Deleted Scenes – a collection of mostly forgettable deleted scenes, with the option of listening to commentary on each one by Rolland Emmerich

The War of 1996 – a cheesy fake news piece that explains some of what happens after Independence Day, including the death of Will Smith’s character, Captain Hiller

It’s Early! ABQ – a 3 minute fake new interview between the Levinsons, and a local news interviewer from Albuquerque, played by the always amusing Fred Armisen

Another Day: The Making of Independence Day: Resurgence – nearly an hour of material that looks at the new cast, shooting the movie, creating the future society of the movie, and the new aliens

Gag Reel – 6 minutes of cringey, unfunny line screw-ups and awkward facial movements that resulted in new takes

Audio Commentary – a feature length commentary for the film, narrated by director Roland Emmerich

Concept Art – a collection of concept art used to make the world of the film

Theatrical Trailers – a collection of 2 theatrical trailers, and 1 TV spot made for the film

With fantastic packaging, but bland extras that fail to inspire much interest, tread lightly in this area.

Technical Specs (click for technical FAQs)

Video

Codec: AVC

Resolution: 1080p

Aspect Ratio: 2.35:1

Audio

DTS-Master Audio 7.1 (English)

Dolby Digital 5.1 (Descriptive English, Spanish, French)

Subtitles

English SDH

Spanish

French

Runtime: 120 minutes

Overall (3/5)

Independence Day: Resurgence is a poor follow up to a 90s classic blockbuster, that fails to recreate or respect anything that made the original film worth watching.
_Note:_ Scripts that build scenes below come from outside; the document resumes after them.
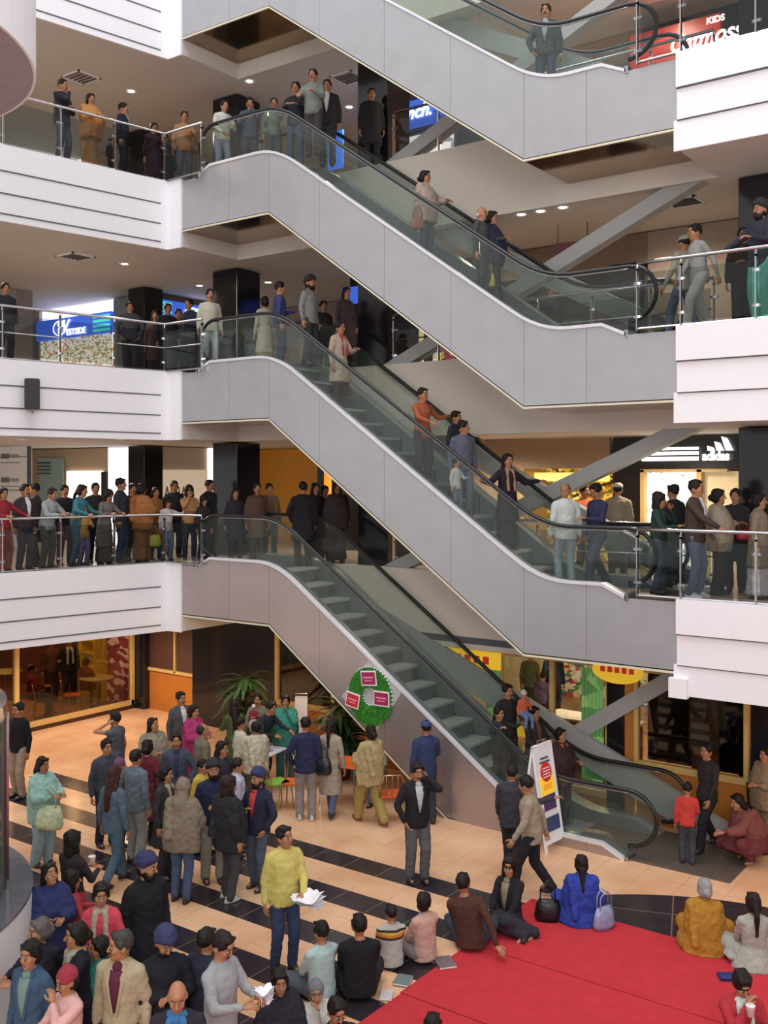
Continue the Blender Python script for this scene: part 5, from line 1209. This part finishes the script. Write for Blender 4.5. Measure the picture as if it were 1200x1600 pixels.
A('', 'boy in a cream poncho with his back turned in the crowd by the tables', g(400, 1262), 200, 1.50, ('shawl', '#c4b79c', '#c7bba0'), (T_, '#4a4642'), ('fluffy', BK), ('hold', 'hold'), q=2)
A('', 'boy in a white sweater with dark hair left of the cream poncho', g(376, 1252), 120, 1.50, ('sweater', '#c9c0ac'), (T_, '#5a564e'), ('short', BK), ('down', 'down'), q=2)
A('', 'woman with a lime green scarf near the tall potted plant', g(366, 1226), 200, 1.60, ('kurta', '#4a5a2c'), (K_, '#3a3a2c'), ('long', BK), ('hold', 'down'), fem=True, q=2, scarf='#7fb82e')
A('holder', 'man in a khaki shirt holding a baby beside the tall potted plant', g(404, 1214), -10, 1.62, ('shirt', '#7a7058'), (T_, '#4a4238'), arms=('hold', 'hold'), q=2)
# ---- left crowd
A('', 'man in a grey waistcoat over a pink shirt scratching his head at the back', g(181, 1262), -110, 1.68, ('vest', '#50555e'), (T_, '#3a3a44'), arms=('ear', 'down'), q=2, inner='#d0958a')
A('', 'woman draped in a grey beige sari with folded arms and upturned face', g(239, 1272), 40, 1.66, ('shawl', '#6d665c', '#8a7c6c'), ('skirt', '#958775'), ('long', BK), ('fold', 'fold'), fem=True, q=2, head=(15, -12))
A('', 'man in a grey jacket and white shirt beside the magenta shawl', g(282, 1222), 45, 1.72, ('jacket', '#4c4a4e'), (T_, '#4a443e'), inner='#cfccc4', arms=('down', 'down'), q=2)
A('', 'woman in a magenta pink shawl in the left crowd', g(302, 1240), 60, 1.62, ('shawl', '#a8215e', '#ac2462'), ('skirt', '#9c2058'), ('bun', BK), ('hold', 'hold'), fem=True, q=2)
A('', 'balding man in an olive jacket behind the turbaned men', g(316, 1282), 120, 1.64, ('jacket', '#6f6853'), (T_, '#4a4438'), ('receding', '#2a2622'), q=2)
A('', 'man in a dark denim jacket facing forward in the left crowd', g(276, 1308), 10, 1.68, ('jacket', '#3f4858'), (T_, '#3f4858'), arms=('pocket', 'down'), inner='#2c3054', q=2)
A('', 'man in a dark grey jacket behind the child in yellow', g(166, 1322), 40, 1.68, ('jacket', '#3b3f4c'), (T_, '#2c2c34'), q=2, arms=('fold', 'down'))
A('', 'child in a yellow jacket and purple cap carried above the left crowd', g(187, 1328), 100, 1.42, ('jacket', '#caa02e'), (T_, '#4a3c50'), ('beanie', '#6a3a62'), q=2)
A('', 'man in a blue grey hooded jacket and pale trousers in the left crowd', g(212, 1348), 150, 1.70, ('jacket', '#5d6a78'), (T_, '#8a8a86'), arms=('pocket', 'down'), q=2)
A('', 'woman in a dark red sweater behind the blue grey hooded jacket', g(230, 1318), 175, 1.64, ('kurta', '#6e1f30'), (T_, '#221e24'), ('bun', BK), q=2, fem=True)
A('', 'woman with long brown hair in a denim jacket and flared jeans', g(178, 1386), 150, 1.72, ('jacket', '#4c6074'), (J_, '#456078'), ('long', '#3a2018'), ('down', 'down'), 'walk', fem=True, q=2)
A('', 'woman in black with a beige scarf turned to the right', g(258, 1372), 75, 1.62, ('coat', '#1e1c22'), (T_, '#1e1c22'), ('bun', BK), ('fold', 'down'), fem=True, q=2, scarf='#a3926c')
A('', 'woman under a large taupe shawl and jeans with her back turned', g(283, 1408), 165, 1.66, ('shawl', '#786a5a', '#83745f'), (J_, '#42557e'), ('hood', '#83745f'), ('hold', 'hold'), fem=True, q=2, lean=8, fat=1.08)
A('', 'boy in a yellow shirt peeping behind the turbaned man', g(316, 1332), 60, 1.44, ('tee', '#c9a834'), (T_, '#3a3a44'), q=2)
A('', 'bearded man in a black turban and navy pullover in the left crowd', g(333, 1378), 20, 1.74, ('sweater', '#1d2140'), (T_, '#8f8775'), ('turban', '#17171f'), ('fold', 'down'), beard=1, q=2)
A('', 'boy in a white and lilac jacket beside the navy cap', g(370, 1338), 110, 1.50, ('jacket', '#b4b2cc'), (T_, '#5a5a74'), q=2)
A('', 'woman with brown hair in a black cape seen from the side', g(357, 1406), 130, 1.70, ('shawl', '#1f1f24', '#232328'), (T_, '#3e3d40'), ('bob', '#2c1a16'), ('hold', 'down'), fem=True, q=2, shoes='#c0bdb8')
A('', 'bearded man in a navy jacket with red shirt and navy head wrap', g(404, 1388), -35, 1.68, ('jacket', '#22263c'), (J_, '#4a5468'), ('turban', '#1e2458'), ('pocket', 'pocket'), inner='#c8322c', beard=1, q=2)
A('', 'dark haired woman glimpsed behind the bearded man in navy', g(346, 1318), 60, 1.62, ('kurta', '#2e2a3a'), (K_, '#2e2a3a'), ('long', BK), q=1, fem=True)
A('', 'woman in a mint green shawl with a long maroon scarf and plastic bag', g(66, 1352), 60, 1.62, ('shawl', '#8fc4b4', '#95c9ba'), (K_, '#8fb0bc'), ('pony', BK), ('hold', 'hold'), fem=True, q=2)
A('', 'man in a black sweater and khaki trousers beside the glass lift', g(30, 1246), -30, 1.72, ('sweater', '#17151a'), (T_, '#a08c72'), arms=('down', 'down'), q=2)
A('', 'smiling young man in a bright yellow fleece holding white papers', g(444, 1516), 30, 1.70, ('jacket', '#d2c25c'), (J_, '#2c3a60'), ('short', BK), ('holdlow', 'down'), q=2, head=(15, -8))
# ---- foreground left
A('', 'woman wrapped in a deep navy shawl looking up', gh(78, 1350, 1.56), 25, 1.56, ('shawl', '#232858', '#262b60'), ('skirt', '#262b50'), ('long', BK), ('hold', 'hold'), fem=True, q=2, head=(20, -22))
A('cup', 'woman in black and red holding a white cup behind the pink tunic', gh(113, 1300, 1.62), 150, 1.62, ('kurta', '#2a2228'), (K_, '#b0303c'), ('bob', BK), ('hold', 'hold'), fem=True, q=1)
A('', 'woman in a black top and red scarf just right of the navy shawl', gh(112, 1362, 1.40), 120, 1.40, ('kurta', '#b8323c'), (K_, '#2a2228'), ('bob', BK), ('hold', 'hold'), fem=True, q=1)
A('', 'woman in a coral red tunic with crossed arms in the foreground', gh(158, 1380, 1.60), 10, 1.60, ('kurta', '#d83a4c'), (K_, '#c9b08c'), ('bun', BK), ('fold', 'fold'), fem=True, q=2, head=(10, 5), scarf='#b8a488')
A('', 'tall bearded man in a black coat and navy turban looking right', gh(228, 1336, 1.76), 40, 1.76, ('coat', '#17171c'), (T_, '#1e1e26'), ('turban', '#1e2254'), ('down', 'down'), beard=1, q=2, head=(40, 5))
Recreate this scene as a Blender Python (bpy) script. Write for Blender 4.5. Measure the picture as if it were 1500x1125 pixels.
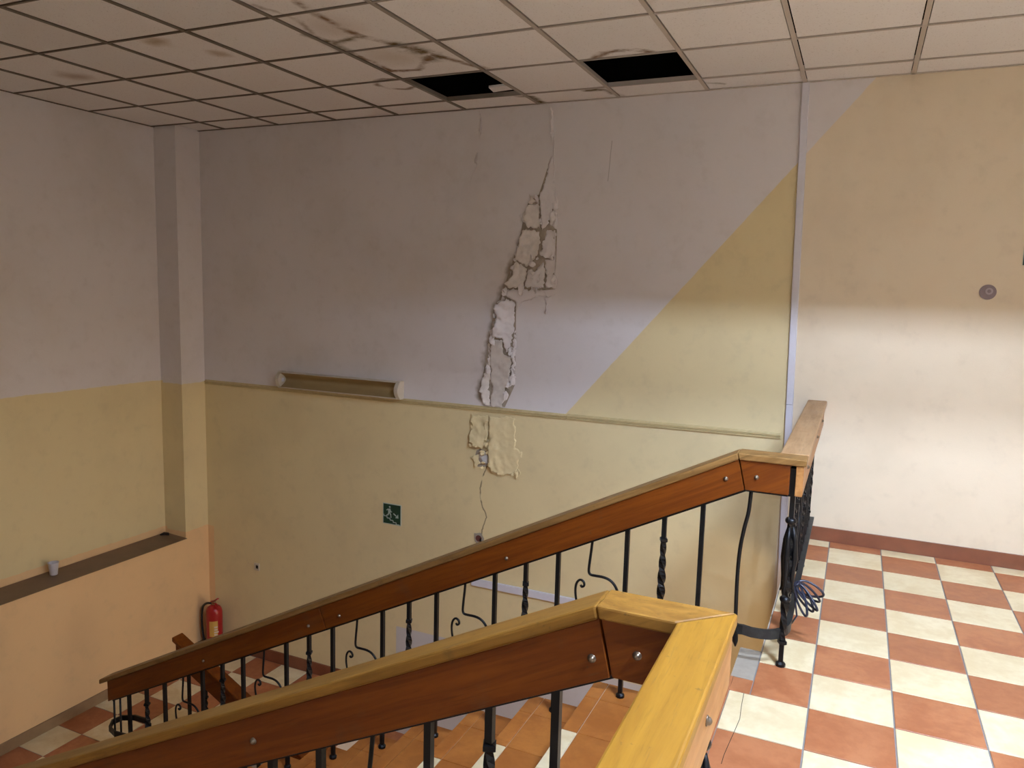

Outside of a few good scenes, and the return of David Levinson, the film is full of bland performances, an uninspired script that lacks resolution, and a sense of size and scale that is hampered by its lack of realism due to an overuse of CGI. I could go on and on, but I don’t think you guys have all day. The film is paired with a decent visual transfer, bombastic audio, and the Target Exclusive release has some incredible packaging to sweeten the lack of substantial extras. Honestly, unless you’re a packaging buff, this is one I’d skip.